Cooper had a solid senior season at Florida, but he is still seen as a mid-round prospect. Cooper himself and a number of others think he can run faster than his public 4.5 time. If he is able to run a 4.4, Cooper could bump his stock up a round.

3. Perrish Cox—CB/S, Oklahoma State

Cox had been rising in many scouts' minds, but his stock took a huge hit at the Senior Bowl. Cox missed curfew twice and is now seen as a red-flag player for character issues. Cox has the ability to run a sub-4.4 on a good day. If he can do that, he could gain back some of his lost stock.

4. Taylor Mays—S, USC

Mays, once considered a top-10 pick, has fallen to a fringe first-rounder. There are many concerns with Mays' ability to play the safety position at the NFL level. With rumored sub-4.4 speed, Mays will have to prove it to improve his stock.

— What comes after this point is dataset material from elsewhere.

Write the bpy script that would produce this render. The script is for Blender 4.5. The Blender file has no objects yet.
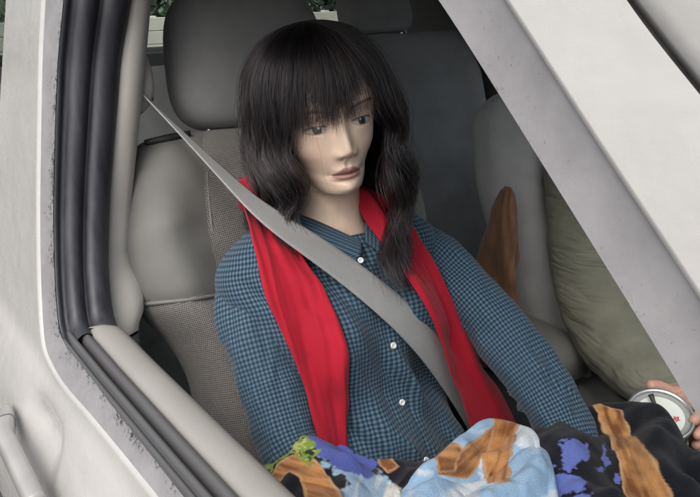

5. Ricky Sapp—DE/OLB, Clemson

Sapp is likely the fastest outside linebacker/defensive end in the draft this year. Right now, Sapp is a fringe first-rounder, but more likely a second-round pick. Sapp has the ability to run a sub-4.5 dash; if he can do that, he may solidify a first-round grade.

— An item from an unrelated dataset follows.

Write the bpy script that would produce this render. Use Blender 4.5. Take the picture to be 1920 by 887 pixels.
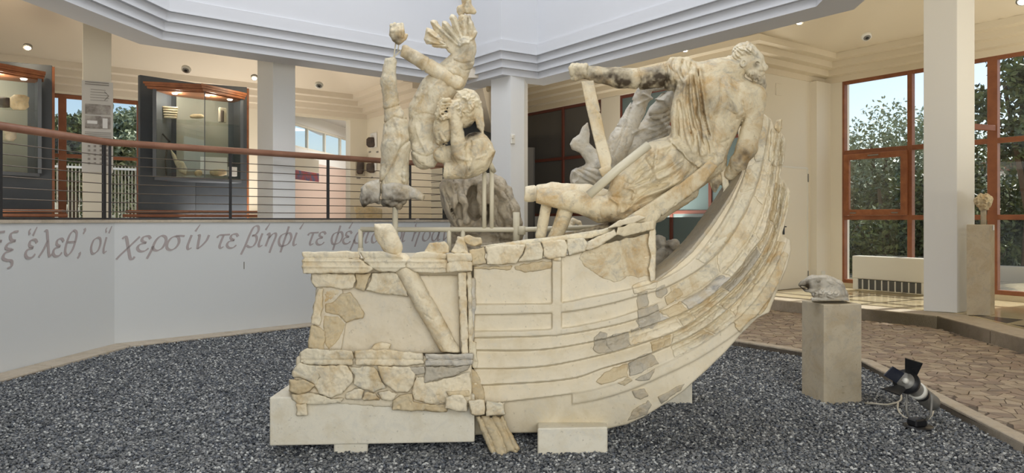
import bpy, bmesh, math, random
import numpy as np
from mathutils import Vector, Matrix
for o in list(bpy.data.objects):
    bpy.data.objects.remove(o)
COL = bpy.context.scene.collection
scene = bpy.context.scene
F = 1350.0; HZ = 412.0; CX = 960.0; EYE = 1.55
# ---------------------------------------------------------------- camera
cam_d = bpy.data.cameras.new('camera'); cam = bpy.data.objects.new('camera', cam_d); COL.objects.link(cam)
cam.location = (0, 0, EYE); cam.rotation_euler = (math.pi/2, 0, 0)
cam_d.sensor_width = 36; cam_d.lens = 36*F/1920; cam_d.shift_y = -(443.5-HZ)/1920
cam_d.clip_start = .05; cam_d.clip_end = 300
scene.camera = cam
# ---------------------------------------------------------------- world, lights, exposure
w = bpy.data.worlds.new('sky'); scene.world = w; w.use_nodes = True
nt = w.node_tree; nt.nodes.clear()
sky = nt.nodes.new('ShaderNodeTexSky'); sky.sky_type = 'NISHITA'; sky.sun_disc = False
sky.sun_elevation = math.radians(52); sky.sun_rotation = math.radians(60); sky.air_density = 1.0; sky.dust_density = 1.5; sky.ozone_density = 1.0
bg = nt.nodes.new('ShaderNodeBackground'); bg.inputs[1].default_value = .19
out = nt.nodes.new('ShaderNodeOutputWorld')
nt.links.new(sky.outputs[0], bg.inputs[0]); nt.links.new(bg.outputs[0], out.inputs[0])
scene.view_settings.view_transform = 'Standard'; scene.view_settings.look = 'None'
scene.view_settings.exposure = 0.0; scene.view_settings.gamma = 1.0; scene.view_settings.use_curve_mapping = False

def area_light(name, loc, size, power, color, rot=(0, 0, 0), size_y=None, spread=None):
    l = bpy.data.lights.new(name, 'AREA'); l.shape = 'RECTANGLE'; l.size = size; l.size_y = size_y or size
    l.energy = power; l.color = color
    if spread: l.spread = spread
    o = bpy.data.objects.new(name, l); o.location = loc; o.rotation_euler = rot; COL.objects.link(o); return o
sd = bpy.data.lights.new('sun', 'SUN'); sd.energy = 5.0; sd.angle = math.radians(.6); sd.color = (1, .95, .86)
sun = bpy.data.objects.new('sun', sd); COL.objects.link(sun); sun.rotation_euler = (math.radians(-38), 0, math.radians(-62))
area_light('skylight_daylight', (-.9, 6.6, 8.8), 4.8, 330, (.97, .98, 1.0))
area_light('entrance_daylight', (1.2, -2.6, 2.7), 6.0, 205, (1, .965, .90), (math.radians(84), 0, math.radians(8)), 3.4, math.radians(125))
# unseen upward fills added to brighten the vaults, in place of floor bounce
UP = (math.pi, 0, 0)
area_light('left_gallery_bounce_fill', (-7.6, 8.4, 1.58), 2.2, 64, (1, .92, .80), UP, 3.0)
area_light('back_gallery_bounce_fill', (-5.0, 13.7, 1.58), 2.2, 78, (1, .93, .84), UP, 2.4)
area_light('right_gallery_bounce_fill', (8.6, 7.4, 1.6), 1.5, 150, (1, .92, .76), UP, 2.6)
area_light('far_gallery_bounce_fill', (2.6, 14.0, 1.6), 1.6, 75, (1, .93, .82), UP, 2.0)
area_light('store_room_glow', (-3.4, 20.5, 4.3), 2.4, 110, (1, .97, .93), (0, 0, 0), 3.0)

# ---------------------------------------------------------------- helpers
def P(px, py, D):
    return Vector(((px-CX)*D/F, D, EYE-(py-HZ)*D/F))
def setp(o, label=None, cat=None, group=None, kind=None):
    if label: o['label'] = label
    if cat: o['category'] = cat
    if group: o['group'] = group
    if kind: o['kind'] = kind
    return o
def thing(name, label, cat, loc=(0, 0, 0), group=None):
    o = bpy.data.objects.new(name, None); o.location = loc; o.empty_display_size = .1; COL.objects.link(o)
    return setp(o, label, cat, group)
def link_mesh(name, me, mat, parent=None, smooth=False, local=False):
    o = bpy.data.objects.new(name, me); COL.objects.link(o)
    if mat and not me.materials: me.materials.append(mat)
    if smooth: me.polygons.foreach_set('use_smooth', [True]*len(me.polygons))
    if parent is not None:
        o.parent = parent
        if not local: o.matrix_parent_inverse = Matrix.Translation(parent.location).inverted()
    return o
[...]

Players Who Could Be Affected Negatively

These are players who have a high likelihood of running a poor 40-yard dash—and they need to run a solid time to maintain their current draft stock.

1. Brandon Spikes—LB, Florida

Spikes had a phenomenal college football career. However, his No. 1 question mark is his top-end speed. Spikes plays faster than he is because of his quickness, but his 40 time could hurt his stock. If Spikes can't run below a 4.75, his stock could take a hit and push him deeper into the second round.

2. Jordan Shipley—WR, Texas

Shipley had a phenomenal senior season for Texas. However, he is undersized and does not possess great top-end speed. If Shipley runs in the 4.55 range, his stock will likely take a hit. Teams have trouble with drafting undersized wideouts without great top-end speed.

3. Toby Gerhart—RB, Stanford

Gerhart had a season for the ages at Stanford, and he could very well end up being a solid NFL running back. However, his 40 time could be as high as 4.6 seconds. If that is the case, his stock will likely slip.

4. Javier Arenas—CB, Alabama

Arenas has seen his stock go up after a solid senior season. Arenas made a splash at corner and in the return game. Despite being a solid return man at Alabama, Arenas' 40 time could end up in the 4.55-4.65 range. If this is the case, he may lose his added special teams value in the draft.

5. Charles Scott—RB, LSU

Much like Gerhart, Scott is a big inside runner with below-average top-end speed. Scott will likely run a time in the 4.6 range. Regardless of how teams view him as a solid inside runner, a poor 40 time for a running back never helps his draft stock.